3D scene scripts
=-=-=-=-=
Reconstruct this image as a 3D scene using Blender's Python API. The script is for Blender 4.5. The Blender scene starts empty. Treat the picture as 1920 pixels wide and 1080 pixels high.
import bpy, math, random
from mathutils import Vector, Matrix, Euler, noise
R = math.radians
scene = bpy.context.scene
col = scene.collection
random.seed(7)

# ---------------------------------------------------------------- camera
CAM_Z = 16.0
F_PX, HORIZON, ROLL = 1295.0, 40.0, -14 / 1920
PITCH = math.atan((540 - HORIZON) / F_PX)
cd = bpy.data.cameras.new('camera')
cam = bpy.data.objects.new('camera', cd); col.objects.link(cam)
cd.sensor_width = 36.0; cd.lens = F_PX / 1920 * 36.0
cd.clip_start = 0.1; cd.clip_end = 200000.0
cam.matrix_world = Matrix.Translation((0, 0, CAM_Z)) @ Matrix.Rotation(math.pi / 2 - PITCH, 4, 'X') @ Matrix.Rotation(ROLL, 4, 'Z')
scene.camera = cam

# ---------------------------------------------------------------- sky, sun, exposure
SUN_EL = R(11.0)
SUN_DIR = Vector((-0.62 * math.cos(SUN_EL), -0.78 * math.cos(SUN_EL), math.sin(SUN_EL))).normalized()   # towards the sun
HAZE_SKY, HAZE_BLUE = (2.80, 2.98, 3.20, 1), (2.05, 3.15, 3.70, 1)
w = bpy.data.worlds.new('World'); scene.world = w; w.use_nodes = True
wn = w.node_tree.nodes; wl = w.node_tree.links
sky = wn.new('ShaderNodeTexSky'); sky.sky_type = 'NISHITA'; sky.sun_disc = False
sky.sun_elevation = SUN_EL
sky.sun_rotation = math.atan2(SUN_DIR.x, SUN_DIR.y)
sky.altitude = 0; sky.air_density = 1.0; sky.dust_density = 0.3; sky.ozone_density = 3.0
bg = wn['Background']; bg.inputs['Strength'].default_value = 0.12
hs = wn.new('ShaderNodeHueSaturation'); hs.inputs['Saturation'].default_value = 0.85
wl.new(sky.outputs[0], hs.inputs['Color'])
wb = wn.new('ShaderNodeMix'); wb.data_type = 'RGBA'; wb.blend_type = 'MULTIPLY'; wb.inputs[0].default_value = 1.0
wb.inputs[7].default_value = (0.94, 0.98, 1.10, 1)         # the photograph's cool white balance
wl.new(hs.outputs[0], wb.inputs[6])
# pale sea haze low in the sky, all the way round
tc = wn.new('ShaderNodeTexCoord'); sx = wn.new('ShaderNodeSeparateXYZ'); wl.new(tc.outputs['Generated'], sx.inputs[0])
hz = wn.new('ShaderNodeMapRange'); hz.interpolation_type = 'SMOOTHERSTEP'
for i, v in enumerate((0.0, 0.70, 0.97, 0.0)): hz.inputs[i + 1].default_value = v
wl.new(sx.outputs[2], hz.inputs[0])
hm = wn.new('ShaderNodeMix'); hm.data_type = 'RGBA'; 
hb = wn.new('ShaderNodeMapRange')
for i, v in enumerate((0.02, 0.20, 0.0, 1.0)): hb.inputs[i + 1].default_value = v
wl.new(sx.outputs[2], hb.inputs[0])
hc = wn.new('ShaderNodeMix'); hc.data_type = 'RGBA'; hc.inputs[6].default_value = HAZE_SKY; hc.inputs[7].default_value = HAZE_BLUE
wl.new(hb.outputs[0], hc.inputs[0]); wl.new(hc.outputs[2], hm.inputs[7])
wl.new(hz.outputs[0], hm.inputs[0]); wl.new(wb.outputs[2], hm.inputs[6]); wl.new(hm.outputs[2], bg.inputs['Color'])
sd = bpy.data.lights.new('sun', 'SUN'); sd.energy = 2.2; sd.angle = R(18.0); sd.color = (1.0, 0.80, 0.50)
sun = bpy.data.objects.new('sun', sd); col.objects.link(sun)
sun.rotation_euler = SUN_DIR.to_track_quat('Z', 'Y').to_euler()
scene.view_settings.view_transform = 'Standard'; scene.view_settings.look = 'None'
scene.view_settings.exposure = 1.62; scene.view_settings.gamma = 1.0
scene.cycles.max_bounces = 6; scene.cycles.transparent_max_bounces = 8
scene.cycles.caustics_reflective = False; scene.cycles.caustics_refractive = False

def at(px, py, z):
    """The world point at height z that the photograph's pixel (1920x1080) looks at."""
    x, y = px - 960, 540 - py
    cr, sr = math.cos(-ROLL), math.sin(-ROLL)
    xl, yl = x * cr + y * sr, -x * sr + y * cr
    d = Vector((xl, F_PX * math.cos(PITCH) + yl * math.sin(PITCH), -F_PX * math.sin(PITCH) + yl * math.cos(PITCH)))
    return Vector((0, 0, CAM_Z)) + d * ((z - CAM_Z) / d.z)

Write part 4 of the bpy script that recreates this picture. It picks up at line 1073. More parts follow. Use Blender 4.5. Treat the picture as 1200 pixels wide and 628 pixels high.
=-=-=-=-=
→ **Task prompt**
Write down every line of the data exactly as it appears above.

→ **Answer to the task**
Reconstruct this image as a 3D scene using Blender's Python API. The script is for Blender 4.5. The Blender scene starts empty. Treat the picture as 1920 pixels wide and 1080 pixels high.
import bpy, math, random
from mathutils import Vector, Matrix, Euler, noise
R = math.radians
scene = bpy.context.scene
col = scene.collection
random.seed(7)

# ---------------------------------------------------------------- camera
CAM_Z = 16.0
F_PX, HORIZON, ROLL = 1295.0, 40.0, -14 / 1920
PITCH = math.atan((540 - HORIZON) / F_PX)
cd = bpy.data.cameras.new('camera')
cam = bpy.data.objects.new('camera', cd); col.objects.link(cam)
cd.sensor_width = 36.0; cd.lens = F_PX / 1920 * 36.0
cd.clip_start = 0.1; cd.clip_end = 200000.0
cam.matrix_world = Matrix.Translation((0, 0, CAM_Z)) @ Matrix.Rotation(math.pi / 2 - PITCH, 4, 'X') @ Matrix.Rotation(ROLL, 4, 'Z')
scene.camera = cam

# ---------------------------------------------------------------- sky, sun, exposure
SUN_EL = R(11.0)
SUN_DIR = Vector((-0.62 * math.cos(SUN_EL), -0.78 * math.cos(SUN_EL), math.sin(SUN_EL))).normalized()   # towards the sun
HAZE_SKY, HAZE_BLUE = (2.80, 2.98, 3.20, 1), (2.05, 3.15, 3.70, 1)
w = bpy.data.worlds.new('World'); scene.world = w; w.use_nodes = True
wn = w.node_tree.nodes; wl = w.node_tree.links
sky = wn.new('ShaderNodeTexSky'); sky.sky_type = 'NISHITA'; sky.sun_disc = False
sky.sun_elevation = SUN_EL
sky.sun_rotation = math.atan2(SUN_DIR.x, SUN_DIR.y)
sky.altitude = 0; sky.air_density = 1.0; sky.dust_density = 0.3; sky.ozone_density = 3.0
bg = wn['Background']; bg.inputs['Strength'].default_value = 0.12
hs = wn.new('ShaderNodeHueSaturation'); hs.inputs['Saturation'].default_value = 0.85
wl.new(sky.outputs[0], hs.inputs['Color'])
wb = wn.new('ShaderNodeMix'); wb.data_type = 'RGBA'; wb.blend_type = 'MULTIPLY'; wb.inputs[0].default_value = 1.0
wb.inputs[7].default_value = (0.94, 0.98, 1.10, 1)         # the photograph's cool white balance
wl.new(hs.outputs[0], wb.inputs[6])
# pale sea haze low in the sky, all the way round
tc = wn.new('ShaderNodeTexCoord'); sx = wn.new('ShaderNodeSeparateXYZ'); wl.new(tc.outputs['Generated'], sx.inputs[0])
hz = wn.new('ShaderNodeMapRange'); hz.interpolation_type = 'SMOOTHERSTEP'
for i, v in enumerate((0.0, 0.70, 0.97, 0.0)): hz.inputs[i + 1].default_value = v
wl.new(sx.outputs[2], hz.inputs[0])
hm = wn.new('ShaderNodeMix'); hm.data_type = 'RGBA'; 
hb = wn.new('ShaderNodeMapRange')
for i, v in enumerate((0.02, 0.20, 0.0, 1.0)): hb.inputs[i + 1].default_value = v
wl.new(sx.outputs[2], hb.inputs[0])
hc = wn.new('ShaderNodeMix'); hc.data_type = 'RGBA'; hc.inputs[6].default_value = HAZE_SKY; hc.inputs[7].default_value = HAZE_BLUE
wl.new(hb.outputs[0], hc.inputs[0]); wl.new(hc.outputs[2], hm.inputs[7])
wl.new(hz.outputs[0], hm.inputs[0]); wl.new(wb.outputs[2], hm.inputs[6]); wl.new(hm.outputs[2], bg.inputs['Color'])
sd = bpy.data.lights.new('sun', 'SUN'); sd.energy = 2.2; sd.angle = R(18.0); sd.color = (1.0, 0.80, 0.50)
sun = bpy.data.objects.new('sun', sd); col.objects.link(sun)
sun.rotation_euler = SUN_DIR.to_track_quat('Z', 'Y').to_euler()
scene.view_settings.view_transform = 'Standard'; scene.view_settings.look = 'None'
scene.view_settings.exposure = 1.62; scene.view_settings.gamma = 1.0
scene.cycles.max_bounces = 6; scene.cycles.transparent_max_bounces = 8
scene.cycles.caustics_reflective = False; scene.cycles.caustics_refractive = False

def at(px, py, z):
    """The world point at height z that the photograph's pixel (1920x1080) looks at."""
    x, y = px - 960, 540 - py
    cr, sr = math.cos(-ROLL), math.sin(-ROLL)
    xl, yl = x * cr + y * sr, -x * sr + y * cr
    d = Vector((xl, F_PX * math.cos(PITCH) + yl * math.sin(PITCH), -F_PX * math.sin(PITCH) + yl * math.cos(PITCH)))
    return Vector((0, 0, CAM_Z)) + d * ((z - CAM_Z) / d.z)

Write part 4 of the bpy script that recreates this picture. It picks up at line 1073. More parts follow. Use Blender 4.5. Treat the picture as 1200 pixels wide and 628 pixels high.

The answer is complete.